Retype verbatim only the lines below, starting at the one that contains "Model this scene in Blender with a Python script. The" and ending at the one that contains "return m, nt, nt.nodes['Principled BSDF']". Pictures are excluded from the copy.

________________

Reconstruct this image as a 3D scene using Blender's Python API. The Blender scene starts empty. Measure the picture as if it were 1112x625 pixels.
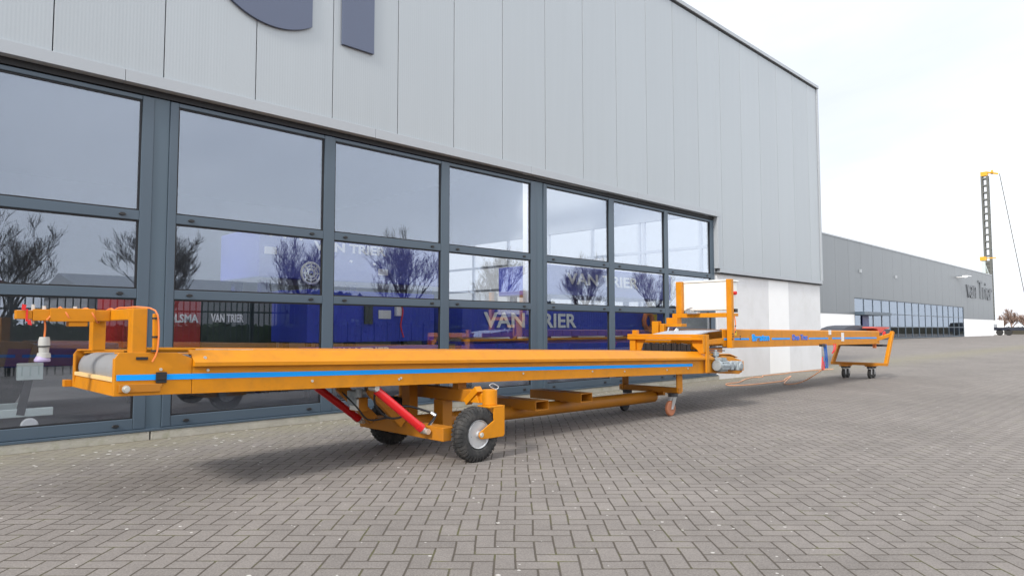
import bpy, bmesh, math, random
from mathutils import Vector, Matrix
R = math.radians
random.seed(7)
scene = bpy.context.scene
COL = scene.collection

# ------------------------------------------------------------------ helpers
def thing(name, label, cat, loc=(0, 0, 0), group=None, kind=None):
    o = bpy.data.objects.new(name, None)
    COL.objects.link(o)
    o.location = loc
    o.empty_display_size = .2
    tag(o, label, cat, group, kind)
    return o

def tag(o, label=None, cat=None, group=None, kind=None):
    if label: o['label'] = label
    if cat: o['category'] = cat
    if group: o['group'] = group
    if kind: o['kind'] = kind
    return o

def root_loc(p):
    while p.parent is not None:
        p = p.parent
    return p.location

def obj(name, bm, mat, parent=None, bevel=0, smooth=None, loc=None, slope=False):
    """link a bmesh written in world coordinates as one mesh object"""
    if slope:
        for v in bm.verts:
            v.co.z += .72 - .0258 * (v.co.x - 1.25)
    base = Vector((0, 0, 0))
    if parent is not None: base = Vector(root_loc(parent))
    elif loc is not None: base = Vector(loc)
    bmesh.ops.translate(bm, verts=bm.verts, vec=-base)
    bmesh.ops.recalc_face_normals(bm, faces=bm.faces)
    me = bpy.data.meshes.new(name)
    bm.to_mesh(me); bm.free()
    o = bpy.data.objects.new(name, me)
    COL.objects.link(o)
    if parent is not None: o.parent = parent
    elif loc is not None: o.location = loc
    mats = mat if isinstance(mat, (list, tuple)) else [mat]
    for m in mats: me.materials.append(m)
    if smooth is not None:
        me.shade_smooth()
        try: me.set_sharp_from_angle(angle=R(smooth))
        except Exception: pass
    if bevel:
        b = o.modifiers.new('bevel', 'BEVEL'); b.width = bevel; b.segments = 2
        b.limit_method = 'ANGLE'; b.angle_limit = R(40)
    return o

def pieces(name, bm, mat, parent=None, **kw):
    """every loose piece of the bmesh becomes an object of its own"""
    bm.verts.index_update(); bm.faces.index_update(); bm.verts.ensure_lookup_table()
    seen = set(); groups = []
    for v in bm.verts:
        if v.index in seen: continue
        st = [v]; seen.add(v.index); g = []
        while st:
            q = st.pop(); g.append(q)
            for e in q.link_edges:
                w_ = e.other_vert(q)
                if w_.index not in seen: seen.add(w_.index); st.append(w_)
        groups.append(g)
    for g in groups:
        nb = bmesh.new(); mp_ = {}
        for v in g: mp_[v] = nb.verts.new(v.co)
        fs = {f for v in g for f in v.link_faces}
        for f in sorted(fs, key=lambda f: f.index): nb.faces.new([mp_[v] for v in f.verts])
        obj(name, nb, mat, parent, **kw)
    bm.free()

def B(): return bmesh.new()

def box(bm, x0, x1, y0, y1, z0, z1, mi=0):
    vs = [bm.verts.new((x, y, z)) for x in (x0, x1) for y in (y0, y1) for z in (z0, z1)]
    for f in ((0, 1, 3, 2), (4, 6, 7, 5), (0, 4, 5, 1), (2, 3, 7, 6), (0, 2, 6, 4), (1, 5, 7, 3)):
        fc = bm.faces.new([vs[i] for i in f]); fc.material_index = mi
    return bm

def prism(bm, pts, axis, a, b, mi=0):
    """polygon pts (2-D) extruded from a to b along axis. x:(y,z) y:(x,z) z:(x,y)"""
    def P(p, t):
        return {'x': (t, p[0], p[1]), 'y': (p[0], t, p[1]), 'z': (p[0], p[1], t)}[axis]
    v0 = [bm.verts.new(P(p, a)) for p in pts]; v1 = [bm.verts.new(P(p, b)) for p in pts]
    n = len(pts)
    fs = [bm.faces.new(v0[::-1]), bm.faces.new(v1)]
    for i in range(n):
        fs.append(bm.faces.new((v0[i], v0[(i + 1) % n], v1[(i + 1) % n], v1[i])))
    for f in fs: f.material_index = mi
    return bm

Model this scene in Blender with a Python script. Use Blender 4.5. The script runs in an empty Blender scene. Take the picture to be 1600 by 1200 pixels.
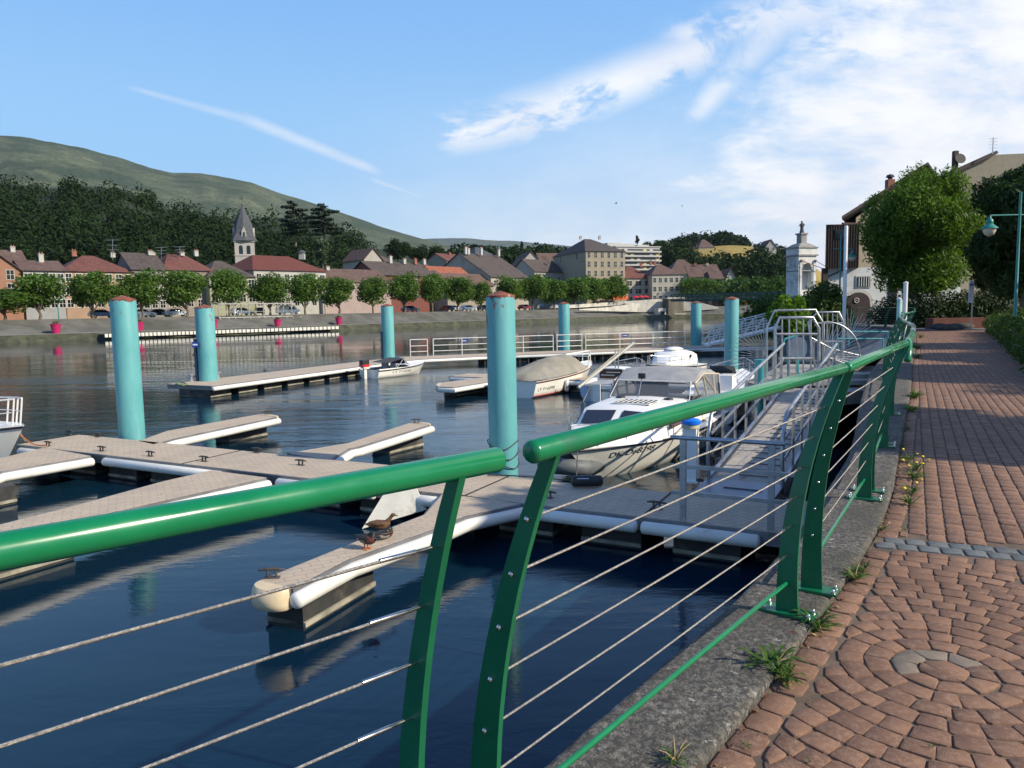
import bpy, math, random
from mathutils import Vector, Matrix, noise
SC = bpy.context.scene
COL = SC.collection
R = math.radians
V = Vector
# ---------------------------------------------------------------- camera
F = 1165.0
EYE = V((0, 0, 3.2))
_p = math.atan(115.7 / F); _q = math.atan(.019)
_f = V((0, math.cos(_p), -math.sin(_p))); _u0 = V((0, math.sin(_p), math.cos(_p))); _r0 = V((1, 0, 0))
CU = _u0 * math.cos(_q) + _r0 * math.sin(_q)
CR = _r0 * math.cos(_q) - _u0 * math.sin(_q)
cam = bpy.data.cameras.new('camera'); camo = bpy.data.objects.new('camera', cam); COL.objects.link(camo)
camo.matrix_world = Matrix(((CR.x, CU.x, -_f.x, 0), (CR.y, CU.y, -_f.y, 0), (CR.z, CU.z, -_f.z, EYE.z), (0, 0, 0, 1)))
cam.sensor_width = 36; cam.lens = F / 1600 * 36; cam.clip_end = 30000; cam.clip_start = .05
SC.camera = camo
SC.view_settings.view_transform = 'Standard'; SC.view_settings.look = 'None'
SC.view_settings.exposure = .32; SC.view_settings.gamma = 1
SC.cycles.max_bounces = 6; SC.cycles.transparent_max_bounces = 8
SC.cycles.use_denoising = True

def ray(px, py): return _f + CR * ((px - 800) / F) + CU * ((600 - py) / F)
def G(px, py, z=0.0):
    d = ray(px, py); t = (z - EYE.z) / d.z; return EYE + d * t
def D(px, py, y):
    d = ray(px, py); return EYE + d * (y / d.y)
def hz(px): return 499.5 - .019 * px
# ---------------------------------------------------------------- sun
SUN_AZ = R(-23); SUN_EL = R(33)
sd = V((math.cos(SUN_AZ) * math.cos(SUN_EL), math.sin(SUN_AZ) * math.cos(SUN_EL), math.sin(SUN_EL)))
sl = bpy.data.lights.new('sun', 'SUN'); sl.energy = 5.0; sl.angle = R(.53); sl.color = (1, .90, .72)
so = bpy.data.objects.new('sun', sl); COL.objects.link(so)
so.rotation_euler = sd.to_track_quat('Z', 'Y').to_euler()
# ---------------------------------------------------------------- node expression helper
class NT:
    def __init__(s, tree): s.t = tree
    def n(s, typ, **kw):
        o = s.t.nodes.new(typ)
        for k, v in kw.items(): setattr(o, k, v)
        return o
    def put(s, sock, v):
        if hasattr(v, 'is_output'): s.t.links.new(v, sock)
        else: sock.default_value = v
    def m(s, op, a, b=0.0, c=None, clamp=False):
        o = s.n('ShaderNodeMath', operation=op); o.use_clamp = clamp
        s.put(o.inputs[0], a); s.put(o.inputs[1], b)
        if c is not None: s.put(o.inputs[2], c)
        return o.outputs[0]
    def ramp(s, v, a, b, ta=0.0, tb=1.0, smooth=True):
        o = s.n('ShaderNodeMapRange'); o.interpolation_type = 'SMOOTHSTEP' if smooth else 'LINEAR'
        s.put(o.inputs['Value'], v); s.put(o.inputs['From Min'], a); s.put(o.inputs['From Max'], b)
        s.put(o.inputs['To Min'], ta); s.put(o.inputs['To Max'], tb); return o.outputs[0]
    def noise(s, vec, scale=5, detail=3, rough=.5, dist=0):
        o = s.n('ShaderNodeTexNoise'); o.inputs['Scale'].default_value = scale; o.inputs['Detail'].default_value = detail
        o.inputs['Roughness'].default_value = rough; o.inputs['Distortion'].default_value = dist
        s.t.links.new(vec, o.inputs['Vector']); return o.outputs['Fac']
    def mix(s, f, a, b, blend='MIX'):
        o = s.n('ShaderNodeMix', data_type='RGBA', blend_type=blend)
        s.put(o.inputs[0], f); s.put(o.inputs[6], a); s.put(o.inputs[7], b); return o.outputs[2]
    def map(s, vec, scale=(1, 1, 1), rot=(0, 0, 0), loc=(0, 0, 0)):
        o = s.n('ShaderNodeMapping'); s.t.links.new(vec, o.inputs[0])
        o.inputs['Scale'].default_value = scale; o.inputs['Rotation'].default_value = rot; o.inputs['Location'].default_value = loc
        return o.outputs[0]
    def comb(s, x, y, z=0.0):
        o = s.n('ShaderNodeCombineXYZ'); s.put(o.inputs[0], x); s.put(o.inputs[1], y); s.put(o.inputs[2], z); return o.outputs[0]
# ---------------------------------------------------------------- world: Nishita sky with clouds fixed to world directions
W = bpy.data.worlds.new('World'); SC.world = W; W.use_nodes = True
W.cycles.sampling_method = 'MANUAL'; W.cycles.sample_map_resolution = 1024
for nd in list(W.node_tree.nodes): W.node_tree.nodes.remove(nd)
w = NT(W.node_tree)
sky = w.n('ShaderNodeTexSky'); sky.sky_type = 'NISHITA'; sky.sun_disc = False
sky.sun_elevation = SUN_EL; sky.sun_rotation = math.atan2(sd.x, sd.y)
sky.air_density = 1.0; sky.dust_density = .6; sky.ozone_density = 1.6; sky.altitude = 300
tc = w.n('ShaderNodeTexCoord'); sep = w.n('ShaderNodeSeparateXYZ'); W.node_tree.links.new(tc.outputs['Generated'], sep.inputs[0])
sx, sy, sz = sep.outputs
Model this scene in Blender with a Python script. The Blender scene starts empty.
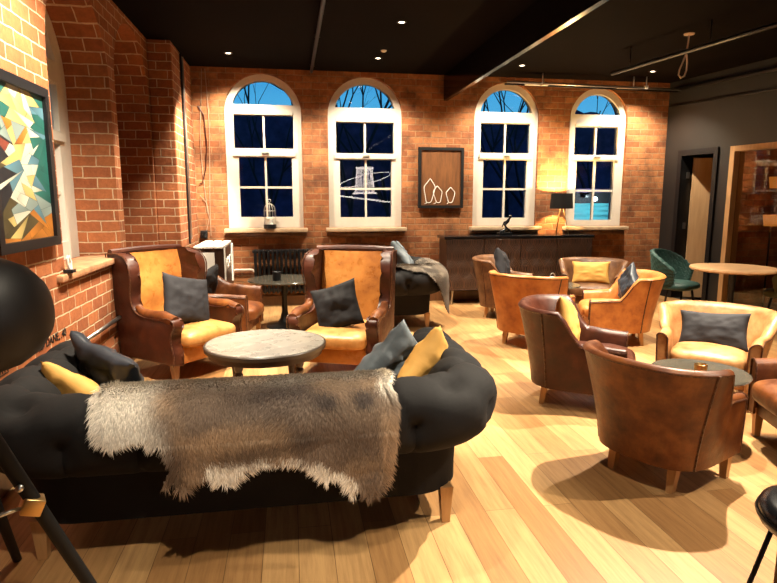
import bpy, bmesh, math, random
from mathutils import Vector, Matrix, noise
from mathutils.geometry import intersect_point_line
random.seed(7)
PI = math.pi
scene = bpy.context.scene
COL = scene.collection
R = math.radians

# ---------------------------------------------------------------- materials
def new_mat(name):
    m = bpy.data.materials.new(name); m.use_nodes = True
    nt = m.node_tree
    return m, nt, nt.nodes['Principled BSDF']

def N(nt, kind, **kw):
    n = nt.nodes.new(kind)
    for k, v in kw.items(): setattr(n, k, v)
    return n

def math_node(nt, op, a, b=None, clamp=False):
    n = N(nt, 'ShaderNodeMath', operation=op, use_clamp=clamp)
    for i, v in enumerate((a, b)):
        if v is None: continue
        if isinstance(v, (int, float)): n.inputs[i].default_value = v
        else: nt.links.new(v, n.inputs[i])
    return n.outputs[0]

def mix_col(nt, fac, a, b, blend='MIX'):
    n = N(nt, 'ShaderNodeMix', data_type='RGBA', blend_type=blend)
    for sock, v in ((n.inputs[0], fac), (n.inputs[6], a), (n.inputs[7], b)):
        if isinstance(v, (int, float)): sock.default_value = v
        elif isinstance(v, (tuple, list)): sock.default_value = (*v[:3], 1)
        else: nt.links.new(v, sock)
    return n.outputs[2]

def ramp(nt, fac, stops):
    n = N(nt, 'ShaderNodeValToRGB')
    e = n.color_ramp.elements
    while len(e) < len(stops): e.new(0.5)
    for el, (p, c) in zip(e, stops):
        el.position = p
        el.color = (*c, 1) if isinstance(c, (tuple, list)) else (c, c, c, 1)
    nt.links.new(fac, n.inputs[0])
    return n.outputs[0]

def noise_tex(nt, vec, scale, detail=3, rough=0.55):
    n = N(nt, 'ShaderNodeTexNoise')
    n.inputs['Scale'].default_value = scale; n.inputs['Detail'].default_value = detail
    n.inputs['Roughness'].default_value = rough
    if vec is not None: nt.links.new(vec, n.inputs['Vector'])
    return n.outputs[0]

def bump(nt, bsdf, height, strength=0.3, dist=0.01):
    b = N(nt, 'ShaderNodeBump'); b.inputs['Strength'].default_value = strength
    b.inputs['Distance'].default_value = dist
    nt.links.new(height, b.inputs['Height']); nt.links.new(b.outputs[0], bsdf.inputs['Normal'])

def plain(name, col, rough=0.5, metal=0.0, spec=0.5, emit=None, estr=1.0, nscale=0, namt=0.25, bmp=0, sheen=0):
    m, nt, b = new_mat(name)
    b.inputs['Base Color'].default_value = (*col, 1)
    b.inputs['Roughness'].default_value = rough; b.inputs['Metallic'].default_value = metal
    b.inputs['Specular IOR Level'].default_value = spec
    if sheen:
        b.inputs['Sheen Weight'].default_value = sheen
        b.inputs['Sheen Tint'].default_value = (*[min(1, c*2+0.1) for c in col], 1)
    if emit:
        b.inputs['Emission Color'].default_value = (*emit, 1); b.inputs['Emission Strength'].default_value = estr
    if nscale:
        tc = N(nt, 'ShaderNodeTexCoord')
        nz = noise_tex(nt, tc.outputs['Object'], nscale, 4)
        c = ramp(nt, nz, [(0.3, tuple(v*(1-namt) for v in col)), (0.7, tuple(min(1, v*(1+namt)) for v in col))])
        nt.links.new(c, b.inputs['Base Color'])
        if bmp: bump(nt, b, nz, bmp, 0.005)
    return m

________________

-- ANSWER TO THIS EXERCISE --
Model this scene in Blender with a Python script. The Blender scene starts empty.
import bpy, bmesh, math, random
from mathutils import Vector, Matrix, noise
from mathutils.geometry import intersect_point_line
random.seed(7)
PI = math.pi
scene = bpy.context.scene
COL = scene.collection
R = math.radians

# ---------------------------------------------------------------- materials
def new_mat(name):
    m = bpy.data.materials.new(name); m.use_nodes = True
    nt = m.node_tree
    return m, nt, nt.nodes['Principled BSDF']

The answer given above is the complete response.